Do this:
Restate the data exactly as given and keep the pictures out.

+++ Information supplied

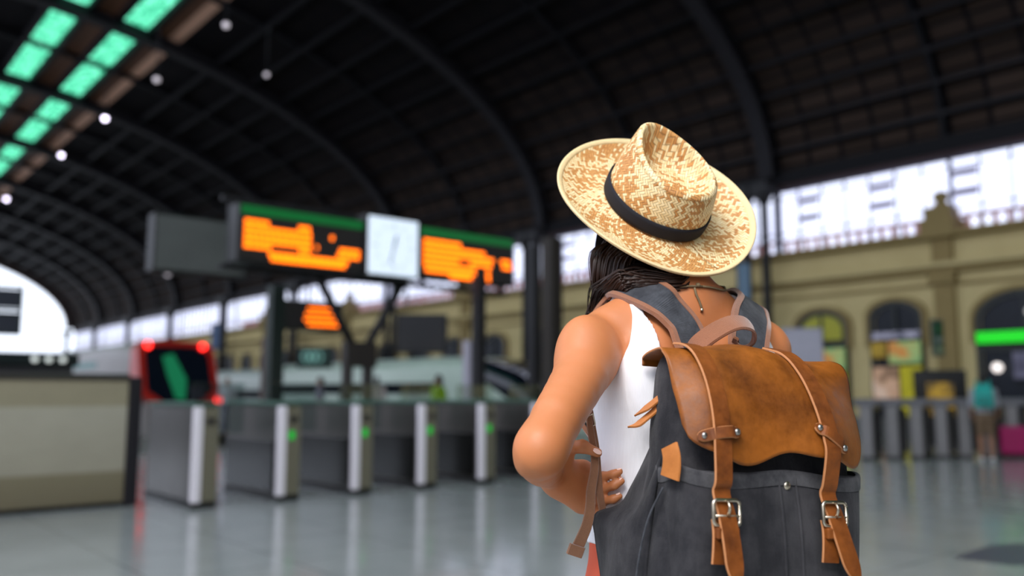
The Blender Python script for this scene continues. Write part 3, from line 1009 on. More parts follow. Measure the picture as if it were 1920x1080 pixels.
# lower leather straps of the left side, running past the hand, and the free tail
def strap_px(pts, nrm, w, name, mat, w_fn=None, th=.003, n=44):
    lp = [pmi @ P(*p) for p in pts]; ln = [pmi.to_3x3() @ Vector(v) for v in nrm]
    return ribbon(lp, ln, w, th, n, None, 0, None, w_fn=w_fn).build(name, mat, pack)
a = strap_px([(1105, 770, 1.372), (1110, 800, 1.366), (1116, 835, 1.358), (1119, 862, 1.354), (1121, 890, 1.352), (1124, 925, 1.350), (1131, 966, 1.349), (1133, 985, 1.35)], [(.35, -.9, .1)] * 8, .0125, 'adjusting_strap', M['suede_dark'])
a['label'] = 'brown leather strap running down to the left corner'
a = strap_px([(1104, 772, 1.366), (1106, 800, 1.360), (1112, 838, 1.352), (1115, 862, 1.347), (1114, 885, 1.340), (1108, 920, 1.33), (1106, 955, 1.325), (1100, 985, 1.32), (1089, 1012, 1.32), (1079, 1034, 1.32)],
             [(.2, -.95, .1)] * 10, .017, 'strap_tail', M['suede_dark'], w_fn=lambda t: .0095 + .010 * t)
a['label'] = 'loose hanging strap end'
mb = MB()
mb_p = [pmi @ P(1083, 1022, 1.318), pmi @ P(1076, 1041, 1.318)]
ribbon(mb_p + [], [pmi.to_3x3() @ Vector((.2, -.95, .1))] * 2, .026, .005, 4, mb)
mb.build('stitched_end', M['suede_dark'], a)
mb = MB()   # small slide buckle high on the strap
fr = [pmi @ P(x, y, 1.362) for x, y in ((1098, 782), (1112, 776), (1116, 796), (1103, 803), (1098, 782))]
mb.tube(fr, .0016, 6)
mb.build('slide_buckle', M['brass'], pack)
# leather tab on the left side and the drawcord ends
from mathutils.bvhtree import BVHTree
def surf(objs):
    vs, fs = [], []
    for o in objs:
        k = len(vs); vs += [pm @ v.co for v in o.data.vertices]; fs += [tuple(i + k for i in p.vertices) for p in o.data.polygons]
    return BVHTree.FromPolygons(vs, fs)
SACK = surf([o for o in pack.children if o.name.split('.')[0] in ('main_sack', 'front_pocket', 'side_gusset')])
def hit(px, py, lift):
    """depth just in front of the pack's cloth at a pixel"""
    o = cam.location.copy(); d = (P(px, py, 1) - o).normalized()
    p, n, i, dist = SACK.ray_cast(o, d)
    if p is None: return 1.28
    return (p - o).length / (P(px, py, 1) - o).length - lift
td = min(hit(x, y, .007) for x in (1240, 1256, 1272) for y in (840, 866, 890))
tab = strap_px([(x, y, td + k) for x, y, k in ((1256, 836, .010), (1260, 856, .002), (1260, 876, .0), (1257, 896, .0))], [(-.8, -.6, .1)] * 4, .034, 'side_tab', M['leather_tab'], w_fn=lambda t: .030 + .004 * t)
tab['label'] = 'orange tan leather side tab'
for pts, w in ((((1262, 728, 1.275), (1243, 742, 1.27), (1215, 764, 1.262), (1190, 781, 1.258)), .011), (((1262, 742, 1.272), (1240, 760, 1.268), (1212, 784, 1.262), (1195, 797, 1.260), (1177, 802, 1.26)), .011)):
    t = strap_px(pts, [(-.3, -.7, .6)] * len(pts), w, 'drawcord_tie', M['leather_tab'], w_fn=(lambda t, w=w: w * (1 if t < .7 else max(.15, 1 - (t - .7) / .32))))
    t['label'] = 'leather tie end'

# ------------------------------------------------------------------ straw hat (local frame: z up the crown, y to the front)
hat = bpy.data.objects.new('straw_hat', None); link(hat)
tag(hat, 'woven tan and cream straw hat with black ribbon on the woman in the white top', 'hat')
hm = Matrix((HR, HF, HUP)).transposed().to_4x4(); hm.translation = HATC
hat.matrix_world = hm @ Matrix.Scale(.965, 4)
NS = 144
AX, AY = .089, .103
def crown_xy(ph, s):
    """outline of the crown at height fraction s; ph 0 = front"""
    pinch = 1 - .30 * s * ((1 + math.cos(ph)) / 2) ** 2
    fx = (1 - .15 * s) * pinch; fy = 1 - .08 * s
    return AX * fx * math.sin(ph), AY * fy * math.cos(ph) - .004 * s
def crown_h(ph): return .104 + .017 * math.cos(ph) + .003 * math.cos(2 * ph)
def grid_mesh(name, rows, uvs, mat, parent, close=True):
    me = bpy.data.meshes.new(name)
    n = len(rows[0]); vs = [p for r in rows for p in r]; fs = []; fu = []
    for i in range(len(rows) - 1):
        for j in range(n - 1):
            a = i * n + j
            fs.append((a, a + 1, a + 1 + n, a + n))
    me.from_pydata(vs, [], fs)
    ul = me.uv_layers.new(name='UVMap'); flat = [q for r in uvs for q in r]
    for p in me.polygons:
        p.use_smooth = True
        for li in p.loop_indices:
            ul.data[li].uv = flat[me.loops[li].vertex_index]
    me.materials.append(mat); me.update()
    o = bpy.data.objects.new(name, me); link(o, parent)
    return o
phs = [-PI + 2 * PI * j / NS for j in range(NS + 1)]
rows, uvs = [], []
for s in np.linspace(0, 1, 18):
    r, q = [], []
    for ph in phs:
        x, y = crown_xy(ph, s); h = crown_h(ph)
        bulge = .004 * math.sin(PI * s)
        r.append((x * (1 + bulge / .08), y * (1 + bulge / .08), h * s)); q.append((ph * .09, h * s))
    rows.append(r); uvs.append(q)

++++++

Correct output:
The Blender Python script for this scene continues. Write part 3, from line 1009 on. More parts follow. Measure the picture as if it were 1920x1080 pixels.
# lower leather straps of the left side, running past the hand, and the free tail
def strap_px(pts, nrm, w, name, mat, w_fn=None, th=.003, n=44):
    lp = [pmi @ P(*p) for p in pts]; ln = [pmi.to_3x3() @ Vector(v) for v in nrm]
    return ribbon(lp, ln, w, th, n, None, 0, None, w_fn=w_fn).build(name, mat, pack)
a = strap_px([(1105, 770, 1.372), (1110, 800, 1.366), (1116, 835, 1.358), (1119, 862, 1.354), (1121, 890, 1.352), (1124, 925, 1.350), (1131, 966, 1.349), (1133, 985, 1.35)], [(.35, -.9, .1)] * 8, .0125, 'adjusting_strap', M['suede_dark'])
a['label'] = 'brown leather strap running down to the left corner'
a = strap_px([(1104, 772, 1.366), (1106, 800, 1.360), (1112, 838, 1.352), (1115, 862, 1.347), (1114, 885, 1.340), (1108, 920, 1.33), (1106, 955, 1.325), (1100, 985, 1.32), (1089, 1012, 1.32), (1079, 1034, 1.32)],
             [(.2, -.95, .1)] * 10, .017, 'strap_tail', M['suede_dark'], w_fn=lambda t: .0095 + .010 * t)
a['label'] = 'loose hanging strap end'
mb = MB()
mb_p = [pmi @ P(1083, 1022, 1.318), pmi @ P(1076, 1041, 1.318)]
ribbon(mb_p + [], [pmi.to_3x3() @ Vector((.2, -.95, .1))] * 2, .026, .005, 4, mb)
mb.build('stitched_end', M['suede_dark'], a)
mb = MB()   # small slide buckle high on the strap
fr = [pmi @ P(x, y, 1.362) for x, y in ((1098, 782), (1112, 776), (1116, 796), (1103, 803), (1098, 782))]
mb.tube(fr, .0016, 6)
mb.build('slide_buckle', M['brass'], pack)
# leather tab on the left side and the drawcord ends
from mathutils.bvhtree import BVHTree
def surf(objs):
    vs, fs = [], []
    for o in objs:
        k = len(vs); vs += [pm @ v.co for v in o.data.vertices]; fs += [tuple(i + k for i in p.vertices) for p in o.data.polygons]
    return BVHTree.FromPolygons(vs, fs)
SACK = surf([o for o in pack.children if o.name.split('.')[0] in ('main_sack', 'front_pocket', 'side_gusset')])
def hit(px, py, lift):
    """depth just in front of the pack's cloth at a pixel"""
    o = cam.location.copy(); d = (P(px, py, 1) - o).normalized()
    p, n, i, dist = SACK.ray_cast(o, d)
    if p is None: return 1.28
    return (p - o).length / (P(px, py, 1) - o).length - lift
td = min(hit(x, y, .007) for x in (1240, 1256, 1272) for y in (840, 866, 890))
tab = strap_px([(x, y, td + k) for x, y, k in ((1256, 836, .010), (1260, 856, .002), (1260, 876, .0), (1257, 896, .0))], [(-.8, -.6, .1)] * 4, .034, 'side_tab', M['leather_tab'], w_fn=lambda t: .030 + .004 * t)
tab['label'] = 'orange tan leather side tab'
for pts, w in ((((1262, 728, 1.275), (1243, 742, 1.27), (1215, 764, 1.262), (1190, 781, 1.258)), .011), (((1262, 742, 1.272), (1240, 760, 1.268), (1212, 784, 1.262), (1195, 797, 1.260), (1177, 802, 1.26)), .011)):
    t = strap_px(pts, [(-.3, -.7, .6)] * len(pts), w, 'drawcord_tie', M['leather_tab'], w_fn=(lambda t, w=w: w * (1 if t < .7 else max(.15, 1 - (t - .7) / .32))))
    t['label'] = 'leather tie end'

# ------------------------------------------------------------------ straw hat (local frame: z up the crown, y to the front)
hat = bpy.data.objects.new('straw_hat', None); link(hat)
tag(hat, 'woven tan and cream straw hat with black ribbon on the woman in the white top', 'hat')
hm = Matrix((HR, HF, HUP)).transposed().to_4x4(); hm.translation = HATC
hat.matrix_world = hm @ Matrix.Scale(.965, 4)
NS = 144
AX, AY = .089, .103
def crown_xy(ph, s):
    """outline of the crown at height fraction s; ph 0 = front"""
    pinch = 1 - .30 * s * ((1 + math.cos(ph)) / 2) ** 2
    fx = (1 - .15 * s) * pinch; fy = 1 - .08 * s
    return AX * fx * math.sin(ph), AY * fy * math.cos(ph) - .004 * s
def crown_h(ph): return .104 + .017 * math.cos(ph) + .003 * math.cos(2 * ph)
def grid_mesh(name, rows, uvs, mat, parent, close=True):
    me = bpy.data.meshes.new(name)
    n = len(rows[0]); vs = [p for r in rows for p in r]; fs = []; fu = []
    for i in range(len(rows) - 1):
        for j in range(n - 1):
            a = i * n + j
            fs.append((a, a + 1, a + 1 + n, a + n))
    me.from_pydata(vs, [], fs)
    ul = me.uv_layers.new(name='UVMap'); flat = [q for r in uvs for q in r]
    for p in me.polygons:
        p.use_smooth = True
        for li in p.loop_indices:
            ul.data[li].uv = flat[me.loops[li].vertex_index]
    me.materials.append(mat); me.update()
    o = bpy.data.objects.new(name, me); link(o, parent)
    return o
phs = [-PI + 2 * PI * j / NS for j in range(NS + 1)]
rows, uvs = [], []
for s in np.linspace(0, 1, 18):
    r, q = [], []
    for ph in phs:
        x, y = crown_xy(ph, s); h = crown_h(ph)
        bulge = .004 * math.sin(PI * s)
        r.append((x * (1 + bulge / .08), y * (1 + bulge / .08), h * s)); q.append((ph * .09, h * s))
    rows.append(r); uvs.append(q)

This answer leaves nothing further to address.